I propose that our understanding of Christianity be based on the following sources:

  1. The Bible and related texts from the time, for example texts which didn’t make it into the Bible such as the Gospel of Thomas, provided these appear to be consistent with the overall Christian narrative.
  2. The writings of the early Church fathers.
  3. Certain Greek philosophy and previous religious texts needed to understand the New Testament in the proper context.
  4. Historical, archaeological and religious studies related to the above.
  5. Historical studies related to what was actually practised and appeared to work in functional Christian societies.
  6. Reasoning and logical extrapolation based on all of the above.

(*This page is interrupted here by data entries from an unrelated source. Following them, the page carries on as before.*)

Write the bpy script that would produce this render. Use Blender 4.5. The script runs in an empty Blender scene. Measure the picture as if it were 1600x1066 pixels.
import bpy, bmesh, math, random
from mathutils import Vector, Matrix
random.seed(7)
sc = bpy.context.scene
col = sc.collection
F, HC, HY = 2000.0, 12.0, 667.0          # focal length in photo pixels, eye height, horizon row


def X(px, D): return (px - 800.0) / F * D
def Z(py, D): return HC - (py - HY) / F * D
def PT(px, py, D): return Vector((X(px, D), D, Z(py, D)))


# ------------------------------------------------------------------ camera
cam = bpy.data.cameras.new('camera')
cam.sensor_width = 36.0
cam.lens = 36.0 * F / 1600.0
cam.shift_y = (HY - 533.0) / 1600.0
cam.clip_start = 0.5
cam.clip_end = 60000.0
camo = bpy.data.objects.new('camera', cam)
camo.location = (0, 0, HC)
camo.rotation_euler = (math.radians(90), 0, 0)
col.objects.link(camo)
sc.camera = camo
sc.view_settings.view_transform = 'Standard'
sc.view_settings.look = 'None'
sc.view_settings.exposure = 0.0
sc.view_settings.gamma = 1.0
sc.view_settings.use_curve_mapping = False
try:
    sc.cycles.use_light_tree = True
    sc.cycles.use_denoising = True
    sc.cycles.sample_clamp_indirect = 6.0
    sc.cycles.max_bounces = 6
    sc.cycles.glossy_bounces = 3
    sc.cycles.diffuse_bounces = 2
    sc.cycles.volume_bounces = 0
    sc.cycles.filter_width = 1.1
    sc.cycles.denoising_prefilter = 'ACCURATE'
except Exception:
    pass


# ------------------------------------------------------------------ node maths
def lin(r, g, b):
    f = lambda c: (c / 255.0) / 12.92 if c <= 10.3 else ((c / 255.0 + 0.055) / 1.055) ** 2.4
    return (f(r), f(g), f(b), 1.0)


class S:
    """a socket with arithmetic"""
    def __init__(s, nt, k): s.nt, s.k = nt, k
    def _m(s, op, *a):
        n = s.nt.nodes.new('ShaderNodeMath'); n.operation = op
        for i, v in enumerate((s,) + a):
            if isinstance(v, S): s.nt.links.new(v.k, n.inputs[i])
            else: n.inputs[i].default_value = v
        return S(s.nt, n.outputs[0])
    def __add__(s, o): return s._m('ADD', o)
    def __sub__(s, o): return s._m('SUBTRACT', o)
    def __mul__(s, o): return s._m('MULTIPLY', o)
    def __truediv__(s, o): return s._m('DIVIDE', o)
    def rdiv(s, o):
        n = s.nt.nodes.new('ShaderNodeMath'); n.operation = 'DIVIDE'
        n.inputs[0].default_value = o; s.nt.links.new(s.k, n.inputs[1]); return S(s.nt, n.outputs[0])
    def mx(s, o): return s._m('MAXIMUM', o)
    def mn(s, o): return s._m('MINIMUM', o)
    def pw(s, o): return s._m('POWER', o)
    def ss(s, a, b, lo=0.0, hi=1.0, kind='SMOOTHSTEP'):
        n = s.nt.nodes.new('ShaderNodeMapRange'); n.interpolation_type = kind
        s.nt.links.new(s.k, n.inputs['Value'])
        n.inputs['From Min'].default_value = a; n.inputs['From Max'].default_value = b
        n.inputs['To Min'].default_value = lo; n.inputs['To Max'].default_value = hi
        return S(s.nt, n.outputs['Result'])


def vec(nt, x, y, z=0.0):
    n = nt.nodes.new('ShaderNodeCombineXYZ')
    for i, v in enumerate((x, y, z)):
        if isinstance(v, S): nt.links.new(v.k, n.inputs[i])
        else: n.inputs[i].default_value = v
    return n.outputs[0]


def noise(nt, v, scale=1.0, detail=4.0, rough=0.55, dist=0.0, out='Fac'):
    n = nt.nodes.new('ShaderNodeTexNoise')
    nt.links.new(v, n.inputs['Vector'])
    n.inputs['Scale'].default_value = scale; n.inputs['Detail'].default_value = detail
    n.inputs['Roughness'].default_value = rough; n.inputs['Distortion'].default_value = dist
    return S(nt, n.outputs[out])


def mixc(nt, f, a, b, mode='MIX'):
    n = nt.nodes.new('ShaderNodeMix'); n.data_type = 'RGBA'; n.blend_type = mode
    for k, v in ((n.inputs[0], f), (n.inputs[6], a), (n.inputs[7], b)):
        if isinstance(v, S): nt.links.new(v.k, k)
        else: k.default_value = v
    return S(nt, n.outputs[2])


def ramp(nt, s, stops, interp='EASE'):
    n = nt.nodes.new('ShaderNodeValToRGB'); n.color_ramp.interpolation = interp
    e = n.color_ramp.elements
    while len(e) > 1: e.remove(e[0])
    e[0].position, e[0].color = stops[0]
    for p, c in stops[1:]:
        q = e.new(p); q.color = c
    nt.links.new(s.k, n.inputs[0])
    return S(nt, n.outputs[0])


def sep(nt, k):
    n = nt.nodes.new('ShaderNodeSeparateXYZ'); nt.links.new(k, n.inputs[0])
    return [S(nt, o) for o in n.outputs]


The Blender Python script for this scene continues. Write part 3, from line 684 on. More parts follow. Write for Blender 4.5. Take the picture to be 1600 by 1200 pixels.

Final Version Christianity intro

Greetings and welcome to the Final Version Christianity blog. Clearly the world badly needs the return of Christianity. The evil anti-human religions that sought to replace Christianity stemming from the Enlightenment have finally run their course now that they lack the resources to prop up their dysfunctionality. We need to get back to a real religion capable of supporting a decent, sane organic society, and Christianity is the only option still standing.

There is a problem though. Mainstream Christian options are simply not up to the task. A big problem is that they have been corrupted by liberalism, both directly and due to pandering to a corrupt liberal population in order to bolster attendance. They have been bought off by various evil political factions. They were doctrinally stupid to begin with for historical reasons.

We need to establish a Final Version of Christianity that all sensible people agree on and then promoted it and the associated societal norms it implies to the world. Initially this will need to be done by small groups via home churches and the Internet. Here it begins.